* _TASK TO CARRY OUT_:
Extract the full listing below without altering a single character.

--- SUPPLIED MATERIAL ---

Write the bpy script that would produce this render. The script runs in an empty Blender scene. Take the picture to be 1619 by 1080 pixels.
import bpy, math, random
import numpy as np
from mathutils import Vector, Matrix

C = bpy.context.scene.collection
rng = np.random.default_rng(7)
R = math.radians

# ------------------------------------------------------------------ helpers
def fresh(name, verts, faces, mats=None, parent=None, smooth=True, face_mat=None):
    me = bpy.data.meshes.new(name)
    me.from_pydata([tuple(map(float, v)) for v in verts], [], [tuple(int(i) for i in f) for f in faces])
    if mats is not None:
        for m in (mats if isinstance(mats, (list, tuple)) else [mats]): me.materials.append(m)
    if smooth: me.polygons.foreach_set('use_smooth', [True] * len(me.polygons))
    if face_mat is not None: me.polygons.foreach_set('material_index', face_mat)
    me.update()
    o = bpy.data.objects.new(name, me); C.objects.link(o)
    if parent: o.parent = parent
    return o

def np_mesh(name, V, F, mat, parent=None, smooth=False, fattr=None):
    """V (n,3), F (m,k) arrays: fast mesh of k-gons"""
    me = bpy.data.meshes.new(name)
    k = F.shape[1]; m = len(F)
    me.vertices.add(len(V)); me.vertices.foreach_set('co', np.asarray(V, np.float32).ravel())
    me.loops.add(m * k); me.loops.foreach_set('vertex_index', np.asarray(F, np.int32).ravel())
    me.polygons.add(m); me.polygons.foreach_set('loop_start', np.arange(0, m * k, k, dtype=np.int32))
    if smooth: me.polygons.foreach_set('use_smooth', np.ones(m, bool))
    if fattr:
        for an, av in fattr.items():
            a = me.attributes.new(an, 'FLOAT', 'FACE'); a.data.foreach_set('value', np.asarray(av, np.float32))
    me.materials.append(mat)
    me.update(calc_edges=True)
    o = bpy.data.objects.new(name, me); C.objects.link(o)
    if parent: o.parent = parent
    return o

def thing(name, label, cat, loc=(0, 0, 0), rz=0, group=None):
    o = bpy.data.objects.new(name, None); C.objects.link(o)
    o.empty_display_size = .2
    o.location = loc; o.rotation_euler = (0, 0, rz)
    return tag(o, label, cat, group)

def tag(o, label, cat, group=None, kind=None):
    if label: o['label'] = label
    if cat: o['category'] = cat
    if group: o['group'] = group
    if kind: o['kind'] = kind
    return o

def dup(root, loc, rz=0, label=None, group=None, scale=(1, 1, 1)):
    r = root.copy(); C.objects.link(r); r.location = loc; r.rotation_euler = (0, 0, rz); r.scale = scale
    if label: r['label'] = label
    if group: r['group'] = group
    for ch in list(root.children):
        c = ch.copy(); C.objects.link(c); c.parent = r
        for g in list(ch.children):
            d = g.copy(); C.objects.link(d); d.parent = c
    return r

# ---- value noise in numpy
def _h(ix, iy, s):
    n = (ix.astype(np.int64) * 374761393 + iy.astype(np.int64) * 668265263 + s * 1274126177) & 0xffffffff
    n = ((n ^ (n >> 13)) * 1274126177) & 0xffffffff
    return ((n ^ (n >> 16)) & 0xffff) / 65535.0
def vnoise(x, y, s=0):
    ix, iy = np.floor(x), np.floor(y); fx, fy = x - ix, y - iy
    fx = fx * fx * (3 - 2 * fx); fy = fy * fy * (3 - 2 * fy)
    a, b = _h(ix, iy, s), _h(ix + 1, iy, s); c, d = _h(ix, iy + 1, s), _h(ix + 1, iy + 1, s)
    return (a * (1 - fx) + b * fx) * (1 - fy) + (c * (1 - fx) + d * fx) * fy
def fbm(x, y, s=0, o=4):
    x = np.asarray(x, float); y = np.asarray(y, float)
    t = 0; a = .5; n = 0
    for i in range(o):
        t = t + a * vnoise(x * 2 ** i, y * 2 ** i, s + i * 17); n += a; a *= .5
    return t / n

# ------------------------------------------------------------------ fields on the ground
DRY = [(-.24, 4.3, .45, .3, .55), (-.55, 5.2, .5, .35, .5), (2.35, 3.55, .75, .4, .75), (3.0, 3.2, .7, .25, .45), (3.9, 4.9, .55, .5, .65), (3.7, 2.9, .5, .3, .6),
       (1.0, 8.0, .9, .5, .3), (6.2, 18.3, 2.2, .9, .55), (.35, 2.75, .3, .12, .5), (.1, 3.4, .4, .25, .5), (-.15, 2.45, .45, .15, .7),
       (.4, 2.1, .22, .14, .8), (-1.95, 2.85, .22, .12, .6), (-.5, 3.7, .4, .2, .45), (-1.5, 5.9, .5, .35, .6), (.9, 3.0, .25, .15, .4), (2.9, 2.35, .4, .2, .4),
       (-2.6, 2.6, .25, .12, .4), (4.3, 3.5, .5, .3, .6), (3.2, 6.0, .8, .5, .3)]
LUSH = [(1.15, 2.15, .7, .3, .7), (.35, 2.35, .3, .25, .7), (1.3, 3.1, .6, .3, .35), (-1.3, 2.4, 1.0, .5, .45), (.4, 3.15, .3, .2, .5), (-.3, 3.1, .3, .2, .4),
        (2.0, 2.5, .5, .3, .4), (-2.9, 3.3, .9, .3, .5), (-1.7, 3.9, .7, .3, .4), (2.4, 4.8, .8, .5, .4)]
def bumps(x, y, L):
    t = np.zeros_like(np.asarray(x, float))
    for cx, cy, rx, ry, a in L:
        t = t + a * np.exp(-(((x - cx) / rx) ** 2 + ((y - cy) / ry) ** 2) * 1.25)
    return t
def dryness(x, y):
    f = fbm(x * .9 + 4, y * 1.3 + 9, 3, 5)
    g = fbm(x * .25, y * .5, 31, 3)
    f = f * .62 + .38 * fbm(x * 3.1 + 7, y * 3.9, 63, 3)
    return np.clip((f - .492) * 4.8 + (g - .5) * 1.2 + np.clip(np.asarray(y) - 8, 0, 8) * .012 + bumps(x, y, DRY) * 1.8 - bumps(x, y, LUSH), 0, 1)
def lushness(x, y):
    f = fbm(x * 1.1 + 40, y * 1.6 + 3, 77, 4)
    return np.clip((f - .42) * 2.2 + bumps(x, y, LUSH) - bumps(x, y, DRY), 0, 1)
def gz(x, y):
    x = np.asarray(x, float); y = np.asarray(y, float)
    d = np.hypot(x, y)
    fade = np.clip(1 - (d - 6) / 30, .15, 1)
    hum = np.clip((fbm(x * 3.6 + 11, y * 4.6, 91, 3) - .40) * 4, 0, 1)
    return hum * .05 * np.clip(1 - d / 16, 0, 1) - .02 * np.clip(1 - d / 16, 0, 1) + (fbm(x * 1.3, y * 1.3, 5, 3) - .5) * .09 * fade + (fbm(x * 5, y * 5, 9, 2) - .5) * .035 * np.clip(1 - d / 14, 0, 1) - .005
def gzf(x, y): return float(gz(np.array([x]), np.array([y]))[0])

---

* _RIGHT ANSWER_:
Write the bpy script that would produce this render. The script runs in an empty Blender scene. Take the picture to be 1619 by 1080 pixels.
import bpy, math, random
import numpy as np
from mathutils import Vector, Matrix

C = bpy.context.scene.collection
rng = np.random.default_rng(7)
R = math.radians

# ------------------------------------------------------------------ helpers
def fresh(name, verts, faces, mats=None, parent=None, smooth=True, face_mat=None):
    me = bpy.data.meshes.new(name)
    me.from_pydata([tuple(map(float, v)) for v in verts], [], [tuple(int(i) for i in f) for f in faces])
    if mats is not None:
        for m in (mats if isinstance(mats, (list, tuple)) else [mats]): me.materials.append(m)
    if smooth: me.polygons.foreach_set('use_smooth', [True] * len(me.polygons))
    if face_mat is not None: me.polygons.foreach_set('material_index', face_mat)
    me.update()
    o = bpy.data.objects.new(name, me); C.objects.link(o)
    if parent: o.parent = parent
    return o

def np_mesh(name, V, F, mat, parent=None, smooth=False, fattr=None):
    """V (n,3), F (m,k) arrays: fast mesh of k-gons"""
    me = bpy.data.meshes.new(name)
    k = F.shape[1]; m = len(F)
    me.vertices.add(len(V)); me.vertices.foreach_set('co', np.asarray(V, np.float32).ravel())
    me.loops.add(m * k); me.loops.foreach_set('vertex_index', np.asarray(F, np.int32).ravel())
    me.polygons.add(m); me.polygons.foreach_set('loop_start', np.arange(0, m * k, k, dtype=np.int32))
    if smooth: me.polygons.foreach_set('use_smooth', np.ones(m, bool))
    if fattr:
        for an, av in fattr.items():
            a = me.attributes.new(an, 'FLOAT', 'FACE'); a.data.foreach_set('value', np.asarray(av, np.float32))
    me.materials.append(mat)
    me.update(calc_edges=True)
    o = bpy.data.objects.new(name, me); C.objects.link(o)
    if parent: o.parent = parent
    return o

def thing(name, label, cat, loc=(0, 0, 0), rz=0, group=None):
    o = bpy.data.objects.new(name, None); C.objects.link(o)
    o.empty_display_size = .2
    o.location = loc; o.rotation_euler = (0, 0, rz)
    return tag(o, label, cat, group)

def tag(o, label, cat, group=None, kind=None):
    if label: o['label'] = label
    if cat: o['category'] = cat
    if group: o['group'] = group
    if kind: o['kind'] = kind
    return o

def dup(root, loc, rz=0, label=None, group=None, scale=(1, 1, 1)):
    r = root.copy(); C.objects.link(r); r.location = loc; r.rotation_euler = (0, 0, rz); r.scale = scale
    if label: r['label'] = label
    if group: r['group'] = group
    for ch in list(root.children):
        c = ch.copy(); C.objects.link(c); c.parent = r
        for g in list(ch.children):
            d = g.copy(); C.objects.link(d); d.parent = c
    return r

# ---- value noise in numpy
def _h(ix, iy, s):
    n = (ix.astype(np.int64) * 374761393 + iy.astype(np.int64) * 668265263 + s * 1274126177) & 0xffffffff
    n = ((n ^ (n >> 13)) * 1274126177) & 0xffffffff
    return ((n ^ (n >> 16)) & 0xffff) / 65535.0
def vnoise(x, y, s=0):
    ix, iy = np.floor(x), np.floor(y); fx, fy = x - ix, y - iy
    fx = fx * fx * (3 - 2 * fx); fy = fy * fy * (3 - 2 * fy)
    a, b = _h(ix, iy, s), _h(ix + 1, iy, s); c, d = _h(ix, iy + 1, s), _h(ix + 1, iy + 1, s)
    return (a * (1 - fx) + b * fx) * (1 - fy) + (c * (1 - fx) + d * fx) * fy
def fbm(x, y, s=0, o=4):
    x = np.asarray(x, float); y = np.asarray(y, float)
    t = 0; a = .5; n = 0
    for i in range(o):
        t = t + a * vnoise(x * 2 ** i, y * 2 ** i, s + i * 17); n += a; a *= .5
    return t / n

# ------------------------------------------------------------------ fields on the ground
DRY = [(-.24, 4.3, .45, .3, .55), (-.55, 5.2, .5, .35, .5), (2.35, 3.55, .75, .4, .75), (3.0, 3.2, .7, .25, .45), (3.9, 4.9, .55, .5, .65), (3.7, 2.9, .5, .3, .6),
       (1.0, 8.0, .9, .5, .3), (6.2, 18.3, 2.2, .9, .55), (.35, 2.75, .3, .12, .5), (.1, 3.4, .4, .25, .5), (-.15, 2.45, .45, .15, .7),
       (.4, 2.1, .22, .14, .8), (-1.95, 2.85, .22, .12, .6), (-.5, 3.7, .4, .2, .45), (-1.5, 5.9, .5, .35, .6), (.9, 3.0, .25, .15, .4), (2.9, 2.35, .4, .2, .4),
       (-2.6, 2.6, .25, .12, .4), (4.3, 3.5, .5, .3, .6), (3.2, 6.0, .8, .5, .3)]
LUSH = [(1.15, 2.15, .7, .3, .7), (.35, 2.35, .3, .25, .7), (1.3, 3.1, .6, .3, .35), (-1.3, 2.4, 1.0, .5, .45), (.4, 3.15, .3, .2, .5), (-.3, 3.1, .3, .2, .4),
        (2.0, 2.5, .5, .3, .4), (-2.9, 3.3, .9, .3, .5), (-1.7, 3.9, .7, .3, .4), (2.4, 4.8, .8, .5, .4)]
def bumps(x, y, L):
    t = np.zeros_like(np.asarray(x, float))
    for cx, cy, rx, ry, a in L:
        t = t + a * np.exp(-(((x - cx) / rx) ** 2 + ((y - cy) / ry) ** 2) * 1.25)
    return t
def dryness(x, y):
    f = fbm(x * .9 + 4, y * 1.3 + 9, 3, 5)
    g = fbm(x * .25, y * .5, 31, 3)
    f = f * .62 + .38 * fbm(x * 3.1 + 7, y * 3.9, 63, 3)
    return np.clip((f - .492) * 4.8 + (g - .5) * 1.2 + np.clip(np.asarray(y) - 8, 0, 8) * .012 + bumps(x, y, DRY) * 1.8 - bumps(x, y, LUSH), 0, 1)
def lushness(x, y):
    f = fbm(x * 1.1 + 40, y * 1.6 + 3, 77, 4)
    return np.clip((f - .42) * 2.2 + bumps(x, y, LUSH) - bumps(x, y, DRY), 0, 1)
def gz(x, y):
    x = np.asarray(x, float); y = np.asarray(y, float)
    d = np.hypot(x, y)
    fade = np.clip(1 - (d - 6) / 30, .15, 1)
    hum = np.clip((fbm(x * 3.6 + 11, y * 4.6, 91, 3) - .40) * 4, 0, 1)
    return hum * .05 * np.clip(1 - d / 16, 0, 1) - .02 * np.clip(1 - d / 16, 0, 1) + (fbm(x * 1.3, y * 1.3, 5, 3) - .5) * .09 * fade + (fbm(x * 5, y * 5, 9, 2) - .5) * .035 * np.clip(1 - d / 14, 0, 1) - .005
def gzf(x, y): return float(gz(np.array([x]), np.array([y]))[0])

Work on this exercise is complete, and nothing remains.